Now referring to FIG. 5, a flow diagram depicted generally at 200 shows a method according to the present invention. The method begins 208 by collecting data from offset wells 210. In the present embodiment, offset well data must be obtained for at least three offset wells that are located in proximity to the location of the new well that is desired to be drilled. In some embodiments, data from between six and twelve offset wells may be obtained and considered in the method described herein. For the purposes of this disclosure, an offset well may be considered to be any well located within the same field as the well that is desired to be drilled and whose lithology and drilling data may (in combination with information from other offset wells) be useful in the prediction of the drilling performances of the new well to be drilled.

Next the mechanical properties, in this example—rock strength, of the formations of the three or more offset wells are assessed 304. The rock strength assessment may be performed using a rock strength model as described in U.S. Pat. No. 5,767,399 or any other suitable rock strength model. Next the rock strength data from the offset wells is synthesized 306. This step may also be referred to as the field synthesis step.

The synthesized field data is then analyzed and one of more drilling contexts of interest are selected. The performance of a drilling device (or of multiple drilling devices) with one or more drilling parameters is then simulated for the select drilling context or contexts 216. In the present example embodiment, a simulation is run for the selected drilling device at specified drilling parameters for each of the individual offset wells. Simulation is limited to a simulation within the selected drilling context.

After completion of the simulation, the performance of the different drilling devices or drilling parameters is analyzed and the design of the drilling device (in this case a fixed cutter drill bit) is modified using drilling design utilities 220. In some embodiments drilling design utilities may be associated with an Application Design Engineer or another operator to facilitate the modifications to the drill bit design. The performance of the modified drilling device may then be simulated for the desired wellbore and compared with the original or unmodified drilling device. The process may be repeated until an optimized drill bit has been identified. The optimized drilling device or parameter is then recommended 222 and the method ends 224 until the desired the desired wellbore is drilled and a subsequent wellbore is desired to be drilled in the field.

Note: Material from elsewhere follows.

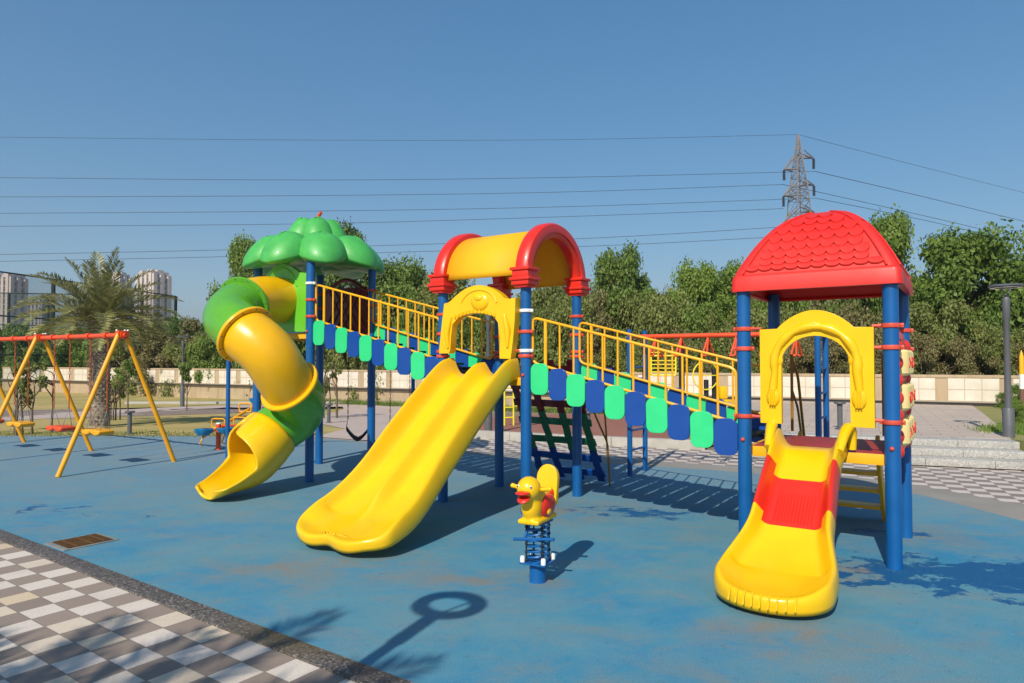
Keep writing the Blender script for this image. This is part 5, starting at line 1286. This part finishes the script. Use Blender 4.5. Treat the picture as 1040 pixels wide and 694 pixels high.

In one preferred embodiment, during the drilling of the new wellbore, well logs from the new well bore may be analyzed in real time. This real time analysis may include comparing the performance of the actual performance of the drilling device with the predicted performance of the drilling device. The predicted performance of the drilling device is preferably previously determined utilizing a well prognosis of the new wellbore. The wellbore profile typically includes the expected geology of the wellbore.

As the new wellbore is drilled, the performance of the selected drilling device using the selected drilling parameter may be compared with the anticipated performance for the portion of the wellbore that has been drilled. In the event that the actual performance deviates significantly from the predicted performance, the actual drilling data may be re-synthesized with the existing offset well data to determine whether drilling device selection or drilling parameters should be modified to optimize the drilling of the well. In many cases this may involve re-evaluating the selection of the critical context for the new wellbore.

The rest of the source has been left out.